Oil production cuts in 2019 could give the Direxion Daily S&P Oil & Gas Exp. & Prod. Bull 3X Shares (GUSH) a needed boost, especially after an oversupply has put downward pressure on oil prices as of late.

The precipitous drop in oil saw prices drop 40 percent from their 52-week highs at the start of October. U.S. West Texas Intermediate crude fell 11 percent last week, which represented its worst performance in three years. The drop in prices have certainly benefitted Direxion Daily S&P Oil & Gas Exploration & Production Br 3X ETF (DRIP) , which gained 14 percent today and 140 percent in just the past month.

"Oil ministers are already taking to the airwaves with a 'price stability at all cost' mantra," said Stephen Innes, head of trading for Asia-Pacific at futures brokerage Oanda in Singapore.

The drop could also be related to the weakness in the broad market with the Dow Jones Industrial Average plunging over 600 points on Monday.

"I think what we're seeing in oil is a big, big concern for 2019 about a recession. I think that is really weighing heavily on this market," said Helima Croft, global head of commodity strategy at RBC Capital Markets.

However, energy information provider Argus Media, says producer cuts will eventually help level oil prices again as 2019 wears on.

OPEC Agrees to Production Cut

Earlier this month, lengthy Organization of the Petroleum Exporting Countries (OPEC) discussions finally came to a conclusion, resulting in a larger-than-expected production cut. OPEC and associated partners agreed to cut 1.2 million barrels per day with OPEC being responsible for 800,000 barrels.

The latest production cut came as a surprise to many oil analysts as initial estimates were slated at 1 million barrels per day and 650,000 barrels per day for OPEC. Russia, though a non-OPEC member, has emerged as a major player in the negotiations, particularly when discussions got tense between rivals Saudi Arabia and Iran.

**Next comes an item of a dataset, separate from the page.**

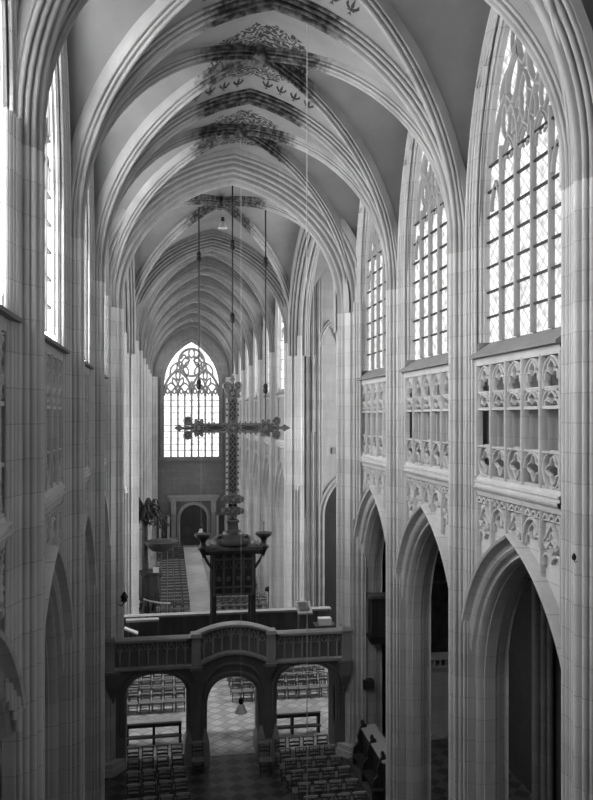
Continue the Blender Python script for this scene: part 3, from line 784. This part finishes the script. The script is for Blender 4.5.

Oil producers will utilize output levels from October as the baseline level for cuts while the final deal will be reviewed in April. Final numbers are still under discussion, but according to a delegate familiar with the deal, Russia proposed a 2 percent reduction using that October output level as the baseline metric--the cut would then be equivalent to 228,000 barrels per day, which exceeds the initial cuts of 150,000 barrels per day.

Since 2016, OPEC's negotiation landscape has changed dramatically with Russia and Saudi Arabia putting aside their differences and now, together, exerting their influence over production discussions.